Red: movie review

Helen Mirren stars as an aging action hero in 'Red.'

In this publicity image released by Summit Entertainment, Helen Mirren is shown in a scene from, "Red."

Frank Masi/Summit Entertainment/AP

October 15, 2010

If you're like me, you'll put up with a lot of malarkey in a movie just to see Helen Mirren wielding a semiautomatic weapon. You may argue that Helen Mirren wielding a semiautomatic weapon is also malarkey. Maybe so, but malarkey doesn't get any better.

Mirren is one of several overqualified actors who are featured in the graphic-novel-derived, comic action escapade "RED," and she doesn't appear until well into the movie. Until then, we have to satisfy ourselves with a motley crew of oddball luminaries, including Bruce Willis, over-underacting as former black-ops CIA agent Frank Moses, and John Malkovich, under-overacting as ex-CIA loon Marvin Boggs.

Retired Frank has been living a gratifyingly boring and solitary life in the burbs when his home is inexplicably invaded by a high-tech hit squad, which he methodically dispatches. Up until this point he's been periodically amusing himself flirting on the phone with Sarah (Mary-Louise Parker), the administrator of his pension checks.

On the pretext of a business trip, he arranges a blind date with her. In the wake of the attack, fearing she may also be implicated, Frank converts the date into a kidnapping. Sarah complains, but not too convincingly. Frank, is, after all, more exciting than the losers she's been hooking up with.

Besides Frank, several other top CIA agents, all retired, are also being targeted by, as is soon revealed, their former employer. (The film's title is an acronym for "retired, extremely dangerous.") Joe (Morgan Freeman), terminally ill but still game, is living in a nursing home; Malkovich's Marvin, the unwitting recipient of long-ago LSD experiments conducted by the CIA, stows himself in a camouflaged bunker; Mirren's Victoria, looking like a cross between Martha Stewart and Margaret Thatcher, has a queenly decorum.

None are happy marking time.
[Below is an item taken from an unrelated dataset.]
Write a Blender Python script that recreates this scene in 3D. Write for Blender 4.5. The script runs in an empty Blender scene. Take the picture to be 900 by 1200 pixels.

When the attacks begin, they swing into action with Frank, and they love every minute of it. We are encouraged to love every minute of it, too.

This wasn't quite the case with me. I liked every 20 minutes of it. Director Robert Schwentke never strikes a comfortable balance between comedy and action. That first home invasion, for example, is shot like a routine thriller sequence, but it's bookended by goofiness. His mistake was in trying to strike a balance in the first place.

In order for it to work at all, "RED" should not be taken seriously on any level. Whenever it touches on the real world – whenever it brings up torture and terrorism and assassination of US leaders – it loses its bearings.

It also suffers from being yet another movie, in the wake of "The A-Team" and "The Expendables," about an aging cadre of codgers facing off at the OK Corral. (Among the many films it pilfers from is "The Wild Bunch.") For years, Hollywood has been trying to figure out what to do with its superannuated action stars. The answer, it turns out, is simple: Cast aging action heroes as aging action heroes. (Now that Governor Schwarzenegger is about to step down, don't be surprised if he reenters the fray big-time.)

Another reason these films, which also include "Knight and Day," with Tom Cruise, are resurgent is that, with their comic-book frolics, they serve as antidotes to the grim "Bourne" movies and their ilk (like "Salt").

By not taking themselves too seriously, they provide an alternate-­universe romper room that harks back to the comfy days of cold warriorism. "RED," in fact, features a Russian operative and former cold-war spy, Brian Cox's Ivan, who's as warm and fuzzy as a teddy bear.

"RED" is a poisoned valentine to the CIA, and that approach, too, is in keeping with its cold-war sentimentality. For most of the way, the film's chief CIA baddie, played by Karl Urban, is as sleek and soulless as his high-tech weaponry, but this just proves that the CIA isn't what it used to be when Frank and Joe lived high on the hog. "RED" is a goofball lament. It's saying that in the good old days, or at least in the good old movie days, our killers were good-time guys. Grade: B- (Rated PG-13 for intense sequences of action violence and brief strong language.)